Nikima Jagudajev: Basically.
Westfälischer Kunstverein, Rothenburg 30, Münster.
Mittwoch bis Sonntag 11.00 bis 19.00 Uhr.
Bis 22. März bis 27. April 2025.

www.westfaelischer-kunstverein.de

Nikima Jagudajev, Basically, 2022, als Teil von „Protozone 6: Are you coming?“, Shedhalle Zürich © Laila Kaletta
Nikima Jagudajev, Basically, 2023 Dansand!, Kopenhagen © Tine Declerck
Nikima Jagudajev, Basically, 2023, Enter Art Fair, Kopenhagen © Julie Nymann
Nikima Jagudajev, Basically, 2024, Accelerator, Stockholm © Jean-Baptiste Béranger
Nikima Jagudajev, Basically at mumok, 2024, mumok, Wien © Zoe Field / mumok

[—artline Nord] Die Lehrpläne der Schulen sind dicht befüllt und eng getaktet. Und doch steht nicht alles darin, was Schüler*innen an der Schule so lernen. Es fehlen die kreativsten und intimsten Erfahrungen während der Schulzeit: Flirten zum Beispiel, heimlich Zettel weiterreichen, selbstorganisierte Spiele, welche die Monotonie des Unterrichts aufbrechen. Künstler:in und Choreograf:in Nikima Jagujadev hat ein Faible für derartig unbeschwertes Treiben, das sich den Regeln und Strukturen des Erziehungssystems entzieht und dennoch nicht ohne Regeln ist. Jagujadev ließ sich 2022 davon für das fortlaufende Langzeitprojekt „Basically“ inspirieren, das nach Stationen in der Bergen Kunsthall, WIELS in Brüssel, der Zürcher Shedhalle und dem mumok in Wien nun im Westfälischen Kunstverein in Münster seine Deutschland-Premiere hat.

Es ist die erste Ausstellung im Programm der neuen Direktorin Theresa Roessler.

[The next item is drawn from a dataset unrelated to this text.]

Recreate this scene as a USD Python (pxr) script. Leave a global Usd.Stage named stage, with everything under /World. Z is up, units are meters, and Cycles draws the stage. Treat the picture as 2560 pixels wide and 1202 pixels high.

Doch Ausstellung trifft die Sache nicht wirklich, denn tatsächlich ist „Basically“ eher ein wandelbarer Zustand, der je nach Ort, an dem er entsteht, und je nach den Menschen, die daran beteiligt sind, seine Konsitenz ändert. „,Basically’ ist eine Performance“, schreibt Roessler, „ist zugleich Ausstellung, Choreografie, Musikstudio, Nähwerkstatt, Schulhof bzw. das, was es erst noch werden wird“. Um dieses Potenzial auszuschöpfen, schlägt Jagujadev vor, durch eine Praxis des „Re-Schoolings“ wieder Zugang zu finden zu verschütteten Instrumenten und Weisen der Gemeinschaftsbildung.

Bei „Basically“ gehören dazu neben dem Abhängen, Kennenlernen und Reden mit anderen oft Gitarren, die den Raum mit Sound fluten, in akustischer Folkdiktion oder dröhend, pfeifend, in abhackten Riffs, zu denen sich Körper bewegen, einzeln und in kleinen Gruppen zwischen dem Publikum verteilt, das so Teil der interdisziplinären Superstruktur wird. Im Zentrum von „Basically“ steht die Frage nach der Funktion von Regeln. Wir halten uns an soziale Codes, weil wir wissen, dass sie Gemeinschaft ermöglichen. Doch warum und wie kann Gemeinschaft trotzdem weiter funktionieren, wenn wir die Regeln unterlaufen? Man könnte Nikima Jagujadevs Projekt als ein offenes Angebot verstehen, die Spannung zwischen institutioneller Ordnung und kreativer Unordnung, zwischen Aktion und Interaktion, Regulierung und Entgrenzung produktiv zu machen für neue, sich ständig wandelnde Formen des Zusammenseins. In der Ausstellung im Westfälischen Kunstverein werden dafür vier Perfomer:innen mit den Besuchenden in Beziehung treten.